Systemic Risk Mapping: The Regulatory Black Hole
Here is where my analysis diverges from the typical crypto commentator. Most will dismiss Liberland as a joke. I see it as a potential trigger for regulatory backlash. The Howey Test is the legal framework that determines whether a token is a security. Let’s run the checklist: (1) investment of money – yes, you buy tokens with fiat or crypto; (2) common enterprise – yes, the value depends on Liberland’s success; (3) expectation of profits – likely, as speculators hope to sell votes to others; (4) efforts of others – the team builds the system. All four elements are present. The SEC would classify this as an unregistered security offering. Worse, purchasing votes in a ‘government’ could be construed as a bribe under the U.S. Foreign Corrupt Practices Act (FCPA) if Liberland is considered a foreign official entity. Even if Liberland is not a recognized state, prosecutors could argue that the token is a vehicle for foreign political influence. That is not a small risk. It is a career-ending, freedom-compromising risk for anyone involved.
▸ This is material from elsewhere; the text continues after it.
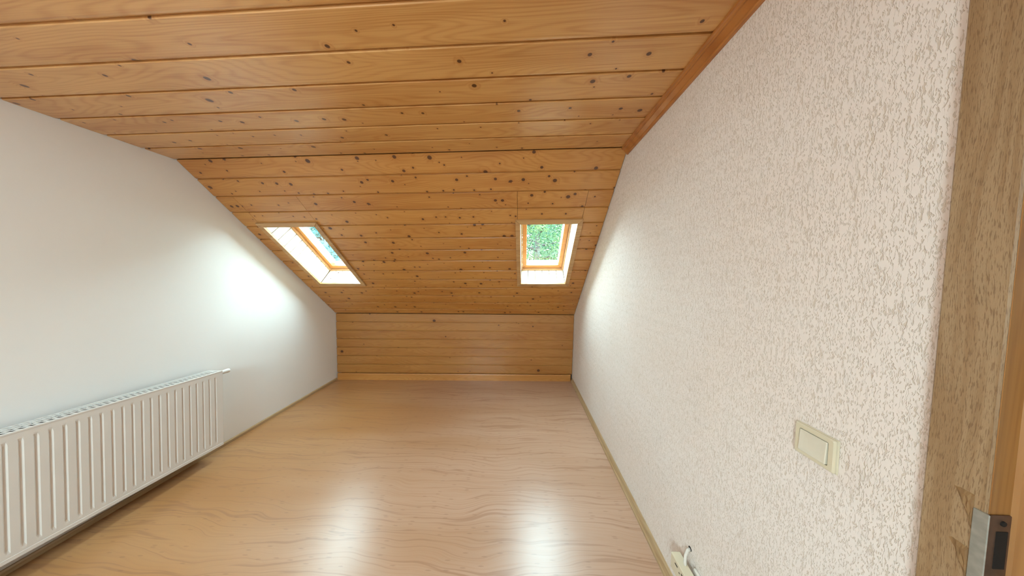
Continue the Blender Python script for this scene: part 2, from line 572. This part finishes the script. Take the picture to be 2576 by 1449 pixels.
pl = bpy.data.lights.new('skylight_portal', 'AREA')
pl.shape = 'RECTANGLE'
pl.size, pl.size_y = 2 * ra_, rb1 - rb0
pl.cycles.is_portal = True
po = bpy.data.objects.new('skylight_portal', pl)
COL.objects.link(po)
po.matrix_world = MR @ Matrix.Translation((0, (rb0 + rb1) / 2, 0.265))

# ------------------------------------------------------------------ flat ceiling
ce = MB().box(-2.9, 1.9, YRK - 0.06, YK + 0.06, ZC + TH + 0.002, ZC + 0.17).build('ceiling', M_BACK)
tag(ce, 'flat ceiling of lacquered knotty pine boards', 'ceiling', 'structure')
GAP = 0.004
ul = math.sqrt(1 + KS * KS)


def ends(Mx, left, right):
    """end-cut functions for a plank frame from world-X limits (functions of world Y)"""
    def solve(lim):
        def fn(y):
            x = 0.0
            for _ in range(6):
                p = Mx @ Vector((x, y, 0))
                x += (lim(p.y) - p.x)
            return x
        return fn
    return solve(left), solve(right)


i = 0
while True:
    ya = YK - (i + 1) * W
    if ya < YRK + 0.02:
        break
    Mx = frame((-0.9, ya + KS * -0.9, ZC), (1, KS, 0), (0, 1, 0))
    a, b_ = ends(Mx, lambda y: xl(y) + GAP, lambda y: XR - 0.004)
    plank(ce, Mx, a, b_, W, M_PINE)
    i += 1

# ------------------------------------------------------------------ roof slope with two openings
A, B = 0.250, 0.400                     # half opening of a roof window
S0 = 0.993                              # centre of the openings down the slope
XWIN = (-2.147, 0.254)                  # window centres
CW = 0.044                              # casing width


def P(x, s, off=0.0):
    return Vector((x, YK + KS * x + s * CS + off * SN, ZC - s * SN + off * CS))


MS = frame(P(-0.9, 0), (1, KS, 0), (0, CS, -SN))
DEP = 0.30
sb = MB()
sx = [-2.95, XWIN[0] - A - 0.014, XWIN[0] + A + 0.014, XWIN[1] - A - 0.014, XWIN[1] + A + 0.014, 1.2]
sy = [-0.16, S0 - B - 0.014, S0 + B + 0.014, SL + 0.15]
for ix in range(5):
    for iy in range(3):
        if iy == 1 and ix in (1, 3):
            continue
        sb.box(sx[ix] + 0.9, sx[ix + 1] + 0.9, sy[iy], sy[iy + 1], TH + 0.002, DEP)
slope = sb.build('ceiling_slope', M_BACK)
slope.matrix_world = MS
tag(slope, 'steep roof slope lined with knotty pine boards around two roof windows', 'ceiling', 'structure')
bpy.context.view_layer.update()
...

During the 2020 DeFi composability crisis, I mapped 12 potential liquidation cascades that could have wiped $150M from the market. That analysis was praised for its rigor. Today, I map a single obvious cascade: if the U.S. Department of Justice or SEC issues a subpoena to the project’s sponsors, the entire thing collapses. No smart contract can protect against a warrant. The project’s anonymous billionaire backers may have set up offshore entities, but that only delays the inevitable. The blockchain anonymity that crypto enthusiasts love is a double-edged sword for regulators – and they will swing it hard.
Contrarian Angle: The Blind Spot of Political Hype
Most crypto observers will call this project ‘harmless’ or ‘interesting’. I disagree. Its true danger lies in its appeal to a specific ideological audience: crypto libertarians who view any government with suspicion. By packaging vote-buying as ‘decentralized governance’, Liberland legitimizes the idea that political power can be traded like a commodity. This narrative could attract naïve participants who do not understand the legal consequences. The blind spot is that these participants will be the first to get burned. The billionaire backers will exit before the regulators arrive, leaving retail holders holding worthless tokens and potentially facing criminal charges. This is not a failure of code; it is a failure of critical thinking. In my experience, the most devastating losses in crypto come not from smart contract bugs, but from people who believe that ‘code is law’ in a world where courts enforce actual law.
Takeaway: A Bellwether for Regulatory Enforcement
Liberland’s vote-buying token is a stress test for crypto regulation. If the SEC allows it to exist without action, it sets a dangerous precedent. If they come down hard, it will chill future attempts to merge political influence with tokenized assets. My expectation? The project will never launch a token. The press release was a trial balloon. The billionaire backers will realize the legal exposure and quietly pull out. The real takeaway for builders is to ask: what is the actual utility? If your token’s only purpose is to buy votes in a non-existent parliament, you are not building money legos – you are playing with matches near a gas canister. In a sideways market where capital is scarce, projects that prioritize ideology over sound engineering die first. Liberland’s governance token won’t even reach the graveyard.